# [DATASET EXCERPT]

******

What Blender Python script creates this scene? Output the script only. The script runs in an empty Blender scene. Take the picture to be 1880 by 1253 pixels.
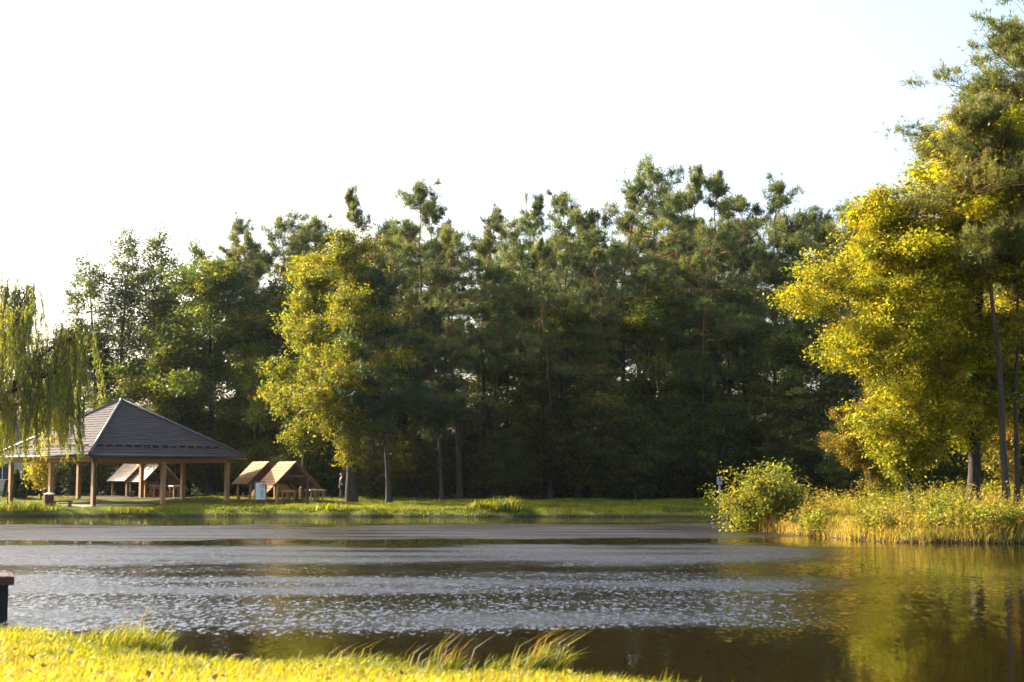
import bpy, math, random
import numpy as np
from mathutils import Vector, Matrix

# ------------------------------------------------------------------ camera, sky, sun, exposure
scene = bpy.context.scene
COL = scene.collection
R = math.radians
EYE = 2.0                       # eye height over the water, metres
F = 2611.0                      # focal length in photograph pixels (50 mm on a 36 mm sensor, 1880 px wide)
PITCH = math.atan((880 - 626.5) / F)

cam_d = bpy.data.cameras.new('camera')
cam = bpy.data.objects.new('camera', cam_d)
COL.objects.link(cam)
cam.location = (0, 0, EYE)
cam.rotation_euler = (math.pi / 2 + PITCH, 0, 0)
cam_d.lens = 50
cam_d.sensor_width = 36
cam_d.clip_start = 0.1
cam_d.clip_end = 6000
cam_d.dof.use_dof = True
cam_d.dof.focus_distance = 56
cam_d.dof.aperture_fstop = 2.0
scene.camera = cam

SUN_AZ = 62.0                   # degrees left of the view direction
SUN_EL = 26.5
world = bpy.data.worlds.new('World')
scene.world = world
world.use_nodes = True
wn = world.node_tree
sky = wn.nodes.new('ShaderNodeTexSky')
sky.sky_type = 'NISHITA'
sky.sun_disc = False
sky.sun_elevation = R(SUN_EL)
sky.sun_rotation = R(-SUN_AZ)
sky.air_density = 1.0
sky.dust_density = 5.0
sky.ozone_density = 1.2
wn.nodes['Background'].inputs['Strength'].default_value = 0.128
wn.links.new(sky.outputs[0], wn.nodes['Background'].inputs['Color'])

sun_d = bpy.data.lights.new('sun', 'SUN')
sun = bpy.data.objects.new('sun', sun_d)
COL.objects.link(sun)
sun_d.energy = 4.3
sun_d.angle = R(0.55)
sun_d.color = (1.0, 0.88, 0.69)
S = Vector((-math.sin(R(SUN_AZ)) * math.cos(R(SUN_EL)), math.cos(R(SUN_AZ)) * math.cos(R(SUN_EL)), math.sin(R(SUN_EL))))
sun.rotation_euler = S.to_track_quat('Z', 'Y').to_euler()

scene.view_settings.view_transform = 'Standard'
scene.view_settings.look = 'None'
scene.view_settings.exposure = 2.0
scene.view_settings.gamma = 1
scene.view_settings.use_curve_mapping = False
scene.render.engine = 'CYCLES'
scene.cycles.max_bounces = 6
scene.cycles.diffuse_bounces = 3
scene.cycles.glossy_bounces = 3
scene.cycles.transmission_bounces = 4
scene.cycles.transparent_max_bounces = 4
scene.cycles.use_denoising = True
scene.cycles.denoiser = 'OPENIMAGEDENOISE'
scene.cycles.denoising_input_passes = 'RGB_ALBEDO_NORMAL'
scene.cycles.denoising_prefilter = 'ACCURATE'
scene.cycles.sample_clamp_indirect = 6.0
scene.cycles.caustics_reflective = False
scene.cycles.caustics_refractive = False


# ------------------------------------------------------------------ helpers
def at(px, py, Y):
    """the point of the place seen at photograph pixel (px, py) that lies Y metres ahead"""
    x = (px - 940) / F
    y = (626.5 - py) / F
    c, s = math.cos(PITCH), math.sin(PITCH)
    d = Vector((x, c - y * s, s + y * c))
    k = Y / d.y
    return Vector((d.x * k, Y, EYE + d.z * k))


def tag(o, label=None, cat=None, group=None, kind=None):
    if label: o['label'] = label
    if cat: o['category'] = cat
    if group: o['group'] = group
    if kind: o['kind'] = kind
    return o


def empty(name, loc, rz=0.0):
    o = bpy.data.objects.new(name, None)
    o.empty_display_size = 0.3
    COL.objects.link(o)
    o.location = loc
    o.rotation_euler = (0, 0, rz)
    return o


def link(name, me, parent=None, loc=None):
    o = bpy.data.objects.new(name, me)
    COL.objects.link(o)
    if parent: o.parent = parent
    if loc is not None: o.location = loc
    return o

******

# [WORK TO COMPLETE]
Begin at the top of the material above and output each line exactly, stopping after the line that holds "sun.rotation_euler = S.to_track_quat('Z', 'Y').to_euler()". Leave out pictures.

# [PROBLEM SOLUTION]
What Blender Python script creates this scene? Output the script only. The script runs in an empty Blender scene. Take the picture to be 1880 by 1253 pixels.
import bpy, math, random
import numpy as np
from mathutils import Vector, Matrix

# ------------------------------------------------------------------ camera, sky, sun, exposure
scene = bpy.context.scene
COL = scene.collection
R = math.radians
EYE = 2.0                       # eye height over the water, metres
F = 2611.0                      # focal length in photograph pixels (50 mm on a 36 mm sensor, 1880 px wide)
PITCH = math.atan((880 - 626.5) / F)

cam_d = bpy.data.cameras.new('camera')
cam = bpy.data.objects.new('camera', cam_d)
COL.objects.link(cam)
cam.location = (0, 0, EYE)
cam.rotation_euler = (math.pi / 2 + PITCH, 0, 0)
cam_d.lens = 50
cam_d.sensor_width = 36
cam_d.clip_start = 0.1
cam_d.clip_end = 6000
cam_d.dof.use_dof = True
cam_d.dof.focus_distance = 56
cam_d.dof.aperture_fstop = 2.0
scene.camera = cam

SUN_AZ = 62.0                   # degrees left of the view direction
SUN_EL = 26.5
world = bpy.data.worlds.new('World')
scene.world = world
world.use_nodes = True
wn = world.node_tree
sky = wn.nodes.new('ShaderNodeTexSky')
sky.sky_type = 'NISHITA'
sky.sun_disc = False
sky.sun_elevation = R(SUN_EL)
sky.sun_rotation = R(-SUN_AZ)
sky.air_density = 1.0
sky.dust_density = 5.0
sky.ozone_density = 1.2
wn.nodes['Background'].inputs['Strength'].default_value = 0.128
wn.links.new(sky.outputs[0], wn.nodes['Background'].inputs['Color'])

sun_d = bpy.data.lights.new('sun', 'SUN')
sun = bpy.data.objects.new('sun', sun_d)
COL.objects.link(sun)
sun_d.energy = 4.3
sun_d.angle = R(0.55)
sun_d.color = (1.0, 0.88, 0.69)
S = Vector((-math.sin(R(SUN_AZ)) * math.cos(R(SUN_EL)), math.cos(R(SUN_AZ)) * math.cos(R(SUN_EL)), math.sin(R(SUN_EL))))
sun.rotation_euler = S.to_track_quat('Z', 'Y').to_euler()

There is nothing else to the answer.